La position de Voltaire face au problème du mal

La question de l’origine du mal reste énigmatique, il est inutile de s’y arrêter. L’homme reste fondamentalement impuissant face aux catastrophes naturelles comme un tremblement de terre. Il est même assez impuissant face aux passions humaines égoïstes telles que la cupidité, l’orgueil, l’appétit de pouvoir etc. La nature humaine n’est pas bonne comme le dit Rousseau ! En revanche, certains dysfonctionnements sociaux ou politiques doivent être combattus car le monde est perfectible. Il faut donc combattre la guerre, le fanatisme religieux, l’esclavage : il est possible, non pas de construire un monde totalement juste, mais de le rendre moins injuste.

L’ART DE VIVRE VOLTAIRIEN : « IL FAUT CULTIVER NOTRE JARDIN ».

Le pessimiste dans Candide est Martin, Voltaire n’en fait pas son porte-parole. C’est Candide qu’il choisit pour formuler le célèbre aphorisme «Il faut cultiver notre jardin ». Voltaire n’est pas pessi­miste puisqu’il pense qu’une certaine forme de bonheur est acces­sible à l’homme.

Le « jardin »

Cette image est la métaphore des limites et de l’intimité. L’homme n’atteindra jamais ni la connaissance absolue ni le bonheur parfait ; il faut aussi exclure du jardin la barbarie de l’appétit du pouvoir qui régit la politique. Mais à l’intérieur de ces limites, l’homme peut progresser dans son savoir et dans la construction d’un monde plus harmonieux. Sans doute le jardin de l’homme est-il limité, mais celui-ci est capable de repousser considérablement ces bornes.

« Notre »

La première personne du pluriel définit une dimension collective au bonheur : l’homme n’est pas un ermite, il vit en société, et c’est au sein de cette société, avec les autres, que l’homme construit son bonheur. Candide vivra d’ailleurs dans une « petite communauté ». Le jardin est aussi, et surtout, celui des hommes, et non le jardin d’Éden que Dieu offre à l’homme. La Providence n’existant pas, c’est aux hommes de cultiver leur « jardin », en toute liberté et en toute responsabilité.

« Cultiver ».

Ce verbe définit une morale de l’action. Le travail est la valeur humaine par excellence : la vie n’est pas un cadeau tout fait offert à l’homme à sa naissance ; la vie au contraire se construit en exploitant son intelligence et sa capacité de créativité. Le travail n’est plus pour Voltaire une punition infligée par les dieux (pensée grecque) ou par Dieu (la Genèse et le judéo-christianisme) pour punir l’homme de ses fautes. Il est à l’inverse la possibilité d’exprimer sa liberté en construisant le monde et en se construisant soi-même, et ainsi de progresser.

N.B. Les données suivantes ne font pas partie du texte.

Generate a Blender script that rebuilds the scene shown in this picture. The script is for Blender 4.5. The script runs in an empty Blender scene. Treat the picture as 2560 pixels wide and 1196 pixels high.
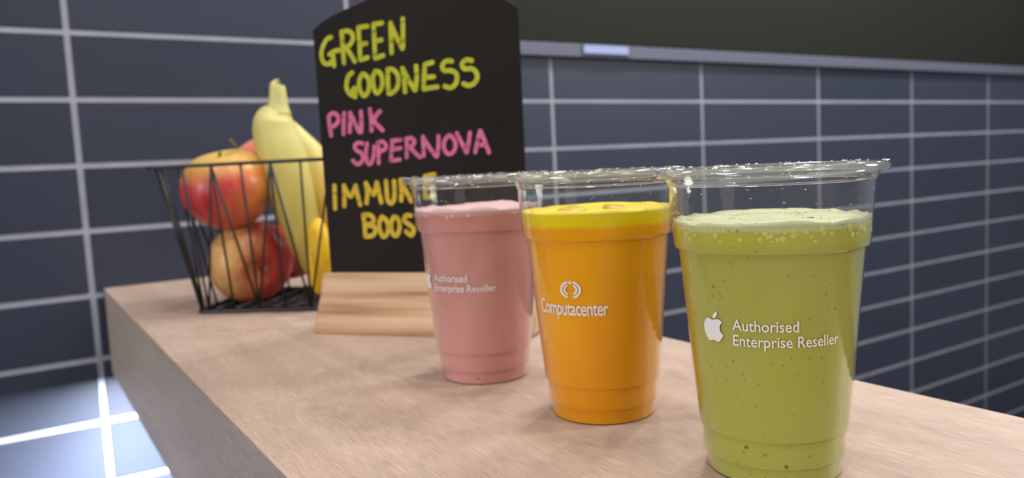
import bpy, math, random
from mathutils import Vector, Matrix
random.seed(7)
C = bpy.context.scene.collection
scene = bpy.context.scene
PI = math.pi

# ------------------------------------------------------------------ camera
cam_d = bpy.data.cameras.new('camera'); cam = bpy.data.objects.new('camera', cam_d); C.objects.link(cam)
CAM = Vector((-0.07742604, -1.10491455, 0.13004971))
Rt = Vector((0.84077516, -0.53918072, -0.04879833)); Up = Vector((0.09188127, 0.05328305, 0.99434338)); Fw = Vector((0.53353065, 0.84050287, -0.09433967))
cam.matrix_world = Matrix(((Rt.x, Up.x, -Fw.x, CAM.x), (Rt.y, Up.y, -Fw.y, CAM.y), (Rt.z, Up.z, -Fw.z, CAM.z), (0, 0, 0, 1)))
cam_d.sensor_width = 36; cam_d.lens = 1965.478 / 2560 * 36; cam_d.clip_start = .01
cam_d.dof.use_dof = True; cam_d.dof.focus_distance = 0.295; cam_d.dof.aperture_fstop = 11.5
scene.camera = cam
# ------------------------------------------------------------------ world, view
w = bpy.data.worlds.new('room_ambient'); scene.world = w; w.use_nodes = True
w.node_tree.nodes['Background'].inputs[0].default_value = (.80, .88, 1.0, 1); w.node_tree.nodes['Background'].inputs[1].default_value = .22
scene.view_settings.view_transform = 'Standard'; scene.view_settings.look = 'None'
scene.view_settings.gamma = 1; scene.view_settings.use_curve_mapping = False; scene.view_settings.exposure = 0.0
# ------------------------------------------------------------------ lamps of the room and added fill lights
def area(name, loc, target, size, power, col=(1, 1, 1), size_y=None, spread=None):
    d = bpy.data.lights.new(name, 'AREA'); d.energy = power; d.color = col; d.size = size
    d.shape = 'DISK' if size_y is None else 'RECTANGLE'
    if size_y: d.size_y = size_y
    if spread: d.spread = spread
    o = bpy.data.objects.new(name, d); C.objects.link(o); o.location = loc
    o.rotation_euler = (Vector(target) - Vector(loc)).to_track_quat('-Z', 'Y').to_euler()
    return o
for k, (x, y, z, p) in enumerate([(-.55, -.60, 1.3, 4.0), (.25, -.60, 1.35, 5.0), (1.05, -.50, 1.3, 5.0), (1.85, -.5, 1.3, 5.0), (-.6, -1.5, 1.75, 5), (.3, -1.5, 1.75, 7), (1.0, -1.4, 1.75, 6), (.5, -2.6, 1.75, 5), (-.6, -2.6, 1.75, 4)]):
    area('ceiling_downlight', (x, y, z), (x, y, 0), .09, p, (1, .95, .90))
area('left_fill', (-2.4, -.95, .45), (.1, -.6, .0), .9, 24, (1, .94, .90))  # no window: unseen fill added from the left for upright faces
area('front_fill', (.3, -3.4, 1.1), (.3, -.8, .05), .9, 7, (1, .95, .90))  # unseen fill added behind the camera to brighten upright faces
area('right_fill', (2.3, -1.9, .95), (.2, -.8, .05), .7, 20, (1, .95, .88))  # unseen fill added to brighten the right sides of the cups
for x in (.75, 1.45, 2.15): area('wall_fill', (x, -.30, .95), (x, -.12, 0), .08, 3.4, (.93, .93, 1))  # unseen lamps added to lift the upper right tiles above the lower ones
area('strip_lamp', (0.0235, -.395, -.1125), (0.0235, -.395, -1), .012, 20.0, (.90, .95, 1), size_y=.66, spread=math.radians(122))
area('strip_spill', (0.0235, -.395, -.1128), (0.0235, -.395, -1), .012, 24.0, (.92, .96, 1), size_y=.66)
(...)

« Il faut cultiver notre jardin » résume la leçon de Candide, l’art de vivre voltairien, la philosophie des lumières, et annonce la pensée moderne, l’existentialisme en particulier. Sartre défend au XXe siècle l’idée que l’homme est la somme de ses actes, qu’il est ce qu’il se fait. Voltaire est un moderne, le fervent défenseur d’un humanisme laïque. Il demeure celui qui se bat pour l’homme et contre tout ce qui fait obstacle à sa dignité et à son épanouis­sement. .. il demeure encore de nos jours « l’homme des Calas ».